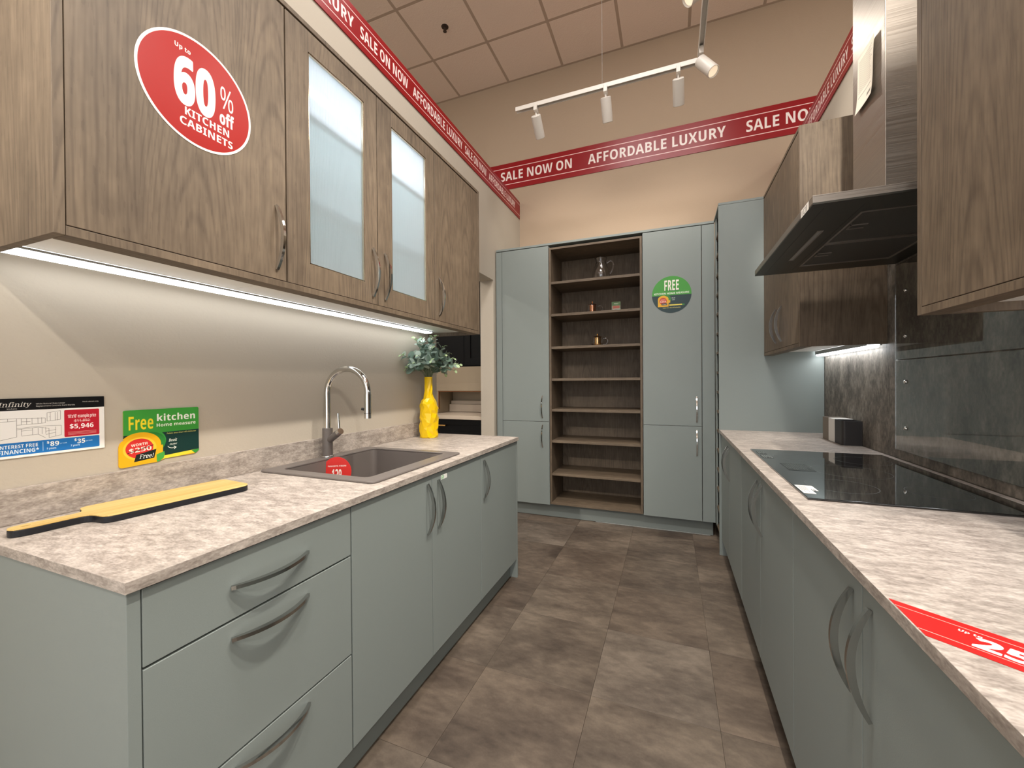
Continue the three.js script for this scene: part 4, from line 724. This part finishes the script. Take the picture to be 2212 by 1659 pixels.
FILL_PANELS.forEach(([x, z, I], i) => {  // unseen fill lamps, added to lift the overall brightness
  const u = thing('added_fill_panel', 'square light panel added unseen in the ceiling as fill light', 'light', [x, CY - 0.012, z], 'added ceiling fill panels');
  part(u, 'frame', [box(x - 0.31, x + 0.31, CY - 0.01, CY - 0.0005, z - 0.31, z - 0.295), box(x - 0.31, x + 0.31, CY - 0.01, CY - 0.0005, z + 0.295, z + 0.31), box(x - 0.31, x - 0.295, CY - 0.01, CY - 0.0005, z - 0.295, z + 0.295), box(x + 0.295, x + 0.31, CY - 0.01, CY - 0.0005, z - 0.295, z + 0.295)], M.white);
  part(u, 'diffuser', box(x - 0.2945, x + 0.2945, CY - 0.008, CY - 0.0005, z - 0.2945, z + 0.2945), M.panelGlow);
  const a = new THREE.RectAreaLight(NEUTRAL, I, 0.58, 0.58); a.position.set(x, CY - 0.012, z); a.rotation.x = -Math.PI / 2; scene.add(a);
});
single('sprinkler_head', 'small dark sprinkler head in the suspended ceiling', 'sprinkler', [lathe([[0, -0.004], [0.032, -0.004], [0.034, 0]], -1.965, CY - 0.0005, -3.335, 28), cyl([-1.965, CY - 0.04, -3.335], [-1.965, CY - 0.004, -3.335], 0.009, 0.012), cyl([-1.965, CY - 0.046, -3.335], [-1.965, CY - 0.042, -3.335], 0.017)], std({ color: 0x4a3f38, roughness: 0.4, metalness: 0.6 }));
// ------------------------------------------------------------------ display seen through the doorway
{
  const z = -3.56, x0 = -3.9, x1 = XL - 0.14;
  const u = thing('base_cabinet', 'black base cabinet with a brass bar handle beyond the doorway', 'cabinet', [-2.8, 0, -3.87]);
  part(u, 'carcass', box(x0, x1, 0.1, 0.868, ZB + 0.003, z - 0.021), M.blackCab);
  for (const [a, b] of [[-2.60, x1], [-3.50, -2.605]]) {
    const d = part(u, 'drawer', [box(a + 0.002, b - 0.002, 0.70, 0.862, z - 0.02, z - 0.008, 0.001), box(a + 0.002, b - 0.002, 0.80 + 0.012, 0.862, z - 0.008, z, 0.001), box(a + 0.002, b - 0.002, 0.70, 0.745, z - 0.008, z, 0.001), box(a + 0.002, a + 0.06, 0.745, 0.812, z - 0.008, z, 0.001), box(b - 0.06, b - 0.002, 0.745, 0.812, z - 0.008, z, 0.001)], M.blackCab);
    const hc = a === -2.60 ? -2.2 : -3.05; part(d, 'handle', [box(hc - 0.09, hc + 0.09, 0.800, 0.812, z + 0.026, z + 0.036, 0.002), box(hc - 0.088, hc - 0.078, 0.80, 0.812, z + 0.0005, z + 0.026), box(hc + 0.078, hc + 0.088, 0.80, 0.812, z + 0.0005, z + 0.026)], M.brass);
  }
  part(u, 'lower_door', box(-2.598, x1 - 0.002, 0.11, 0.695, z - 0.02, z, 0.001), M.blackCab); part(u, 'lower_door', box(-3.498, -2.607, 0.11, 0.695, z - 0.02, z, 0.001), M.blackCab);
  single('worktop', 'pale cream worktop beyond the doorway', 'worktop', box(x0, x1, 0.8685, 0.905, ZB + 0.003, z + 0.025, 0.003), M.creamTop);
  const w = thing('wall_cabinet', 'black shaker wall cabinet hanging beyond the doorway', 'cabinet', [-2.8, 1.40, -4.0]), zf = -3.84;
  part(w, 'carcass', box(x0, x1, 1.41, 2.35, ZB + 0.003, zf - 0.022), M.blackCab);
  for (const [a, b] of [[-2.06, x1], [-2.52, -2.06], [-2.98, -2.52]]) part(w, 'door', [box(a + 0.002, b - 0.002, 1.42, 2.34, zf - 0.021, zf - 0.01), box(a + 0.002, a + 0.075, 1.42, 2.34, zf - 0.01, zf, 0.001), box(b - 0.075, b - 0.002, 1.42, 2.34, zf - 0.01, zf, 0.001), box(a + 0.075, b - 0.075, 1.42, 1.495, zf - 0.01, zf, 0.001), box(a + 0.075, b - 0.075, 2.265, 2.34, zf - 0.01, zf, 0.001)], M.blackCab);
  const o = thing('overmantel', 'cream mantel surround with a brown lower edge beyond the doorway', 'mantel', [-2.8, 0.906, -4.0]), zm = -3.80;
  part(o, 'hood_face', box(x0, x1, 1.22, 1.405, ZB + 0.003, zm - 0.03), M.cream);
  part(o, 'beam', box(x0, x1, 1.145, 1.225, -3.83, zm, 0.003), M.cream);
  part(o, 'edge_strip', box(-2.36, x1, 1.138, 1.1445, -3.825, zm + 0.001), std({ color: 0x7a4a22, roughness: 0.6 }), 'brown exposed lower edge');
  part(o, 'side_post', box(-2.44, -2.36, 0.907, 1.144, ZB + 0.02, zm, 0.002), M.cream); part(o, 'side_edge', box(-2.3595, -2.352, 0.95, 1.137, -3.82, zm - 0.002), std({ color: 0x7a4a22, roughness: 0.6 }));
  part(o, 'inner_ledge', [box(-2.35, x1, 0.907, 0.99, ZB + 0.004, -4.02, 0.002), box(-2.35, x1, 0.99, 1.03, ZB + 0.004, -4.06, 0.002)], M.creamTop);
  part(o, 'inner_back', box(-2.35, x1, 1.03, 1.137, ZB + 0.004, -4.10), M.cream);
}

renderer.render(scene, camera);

----------------------------------------

TASK DESCRIPTION: Without the pictures, print the whole listing exactly as given.

ANSWER BELOW:
Continue the three.js script for this scene: part 4, from line 724. This part finishes the script. Take the picture to be 2212 by 1659 pixels.
FILL_PANELS.forEach(([x, z, I], i) => {  // unseen fill lamps, added to lift the overall brightness
  const u = thing('added_fill_panel', 'square light panel added unseen in the ceiling as fill light', 'light', [x, CY - 0.012, z], 'added ceiling fill panels');
  part(u, 'frame', [box(x - 0.31, x + 0.31, CY - 0.01, CY - 0.0005, z - 0.31, z - 0.295), box(x - 0.31, x + 0.31, CY - 0.01, CY - 0.0005, z + 0.295, z + 0.31), box(x - 0.31, x - 0.295, CY - 0.01, CY - 0.0005, z - 0.295, z + 0.295), box(x + 0.295, x + 0.31, CY - 0.01, CY - 0.0005, z - 0.295, z + 0.295)], M.white);
  part(u, 'diffuser', box(x - 0.2945, x + 0.2945, CY - 0.008, CY - 0.0005, z - 0.2945, z + 0.2945), M.panelGlow);
  const a = new THREE.RectAreaLight(NEUTRAL, I, 0.58, 0.58); a.position.set(x, CY - 0.012, z); a.rotation.x = -Math.PI / 2; scene.add(a);
});
single('sprinkler_head', 'small dark sprinkler head in the suspended ceiling', 'sprinkler', [lathe([[0, -0.004], [0.032, -0.004], [0.034, 0]], -1.965, CY - 0.0005, -3.335, 28), cyl([-1.965, CY - 0.04, -3.335], [-1.965, CY - 0.004, -3.335], 0.009, 0.012), cyl([-1.965, CY - 0.046, -3.335], [-1.965, CY - 0.042, -3.335], 0.017)], std({ color: 0x4a3f38, roughness: 0.4, metalness: 0.6 }));
// ------------------------------------------------------------------ display seen through the doorway
{
  const z = -3.56, x0 = -3.9, x1 = XL - 0.14;
  const u = thing('base_cabinet', 'black base cabinet with a brass bar handle beyond the doorway', 'cabinet', [-2.8, 0, -3.87]);
  part(u, 'carcass', box(x0, x1, 0.1, 0.868, ZB + 0.003, z - 0.021), M.blackCab);
  for (const [a, b] of [[-2.60, x1], [-3.50, -2.605]]) {
    const d = part(u, 'drawer', [box(a + 0.002, b - 0.002, 0.70, 0.862, z - 0.02, z - 0.008, 0.001), box(a + 0.002, b - 0.002, 0.80 + 0.012, 0.862, z - 0.008, z, 0.001), box(a + 0.002, b - 0.002, 0.70, 0.745, z - 0.008, z, 0.001), box(a + 0.002, a + 0.06, 0.745, 0.812, z - 0.008, z, 0.001), box(b - 0.06, b - 0.002, 0.745, 0.812, z - 0.008, z, 0.001)], M.blackCab);
    const hc = a === -2.60 ? -2.2 : -3.05; part(d, 'handle', [box(hc - 0.09, hc + 0.09, 0.800, 0.812, z + 0.026, z + 0.036, 0.002), box(hc - 0.088, hc - 0.078, 0.80, 0.812, z + 0.0005, z + 0.026), box(hc + 0.078, hc + 0.088, 0.80, 0.812, z + 0.0005, z + 0.026)], M.brass);
  }
  part(u, 'lower_door', box(-2.598, x1 - 0.002, 0.11, 0.695, z - 0.02, z, 0.001), M.blackCab); part(u, 'lower_door', box(-3.498, -2.607, 0.11, 0.695, z - 0.02, z, 0.001), M.blackCab);
  single('worktop', 'pale cream worktop beyond the doorway', 'worktop', box(x0, x1, 0.8685, 0.905, ZB + 0.003, z + 0.025, 0.003), M.creamTop);
  const w = thing('wall_cabinet', 'black shaker wall cabinet hanging beyond the doorway', 'cabinet', [-2.8, 1.40, -4.0]), zf = -3.84;
  part(w, 'carcass', box(x0, x1, 1.41, 2.35, ZB + 0.003, zf - 0.022), M.blackCab);
  for (const [a, b] of [[-2.06, x1], [-2.52, -2.06], [-2.98, -2.52]]) part(w, 'door', [box(a + 0.002, b - 0.002, 1.42, 2.34, zf - 0.021, zf - 0.01), box(a + 0.002, a + 0.075, 1.42, 2.34, zf - 0.01, zf, 0.001), box(b - 0.075, b - 0.002, 1.42, 2.34, zf - 0.01, zf, 0.001), box(a + 0.075, b - 0.075, 1.42, 1.495, zf - 0.01, zf, 0.001), box(a + 0.075, b - 0.075, 2.265, 2.34, zf - 0.01, zf, 0.001)], M.blackCab);
  const o = thing('overmantel', 'cream mantel surround with a brown lower edge beyond the doorway', 'mantel', [-2.8, 0.906, -4.0]), zm = -3.80;
  part(o, 'hood_face', box(x0, x1, 1.22, 1.405, ZB + 0.003, zm - 0.03), M.cream);
  part(o, 'beam', box(x0, x1, 1.145, 1.225, -3.83, zm, 0.003), M.cream);
  part(o, 'edge_strip', box(-2.36, x1, 1.138, 1.1445, -3.825, zm + 0.001), std({ color: 0x7a4a22, roughness: 0.6 }), 'brown exposed lower edge');
  part(o, 'side_post', box(-2.44, -2.36, 0.907, 1.144, ZB + 0.02, zm, 0.002), M.cream); part(o, 'side_edge', box(-2.3595, -2.352, 0.95, 1.137, -3.82, zm - 0.002), std({ color: 0x7a4a22, roughness: 0.6 }));
  part(o, 'inner_ledge', [box(-2.35, x1, 0.907, 0.99, ZB + 0.004, -4.02, 0.002), box(-2.35, x1, 0.99, 1.03, ZB + 0.004, -4.06, 0.002)], M.creamTop);
  part(o, 'inner_back', box(-2.35, x1, 1.03, 1.137, ZB + 0.004, -4.10), M.cream);
}

renderer.render(scene, camera);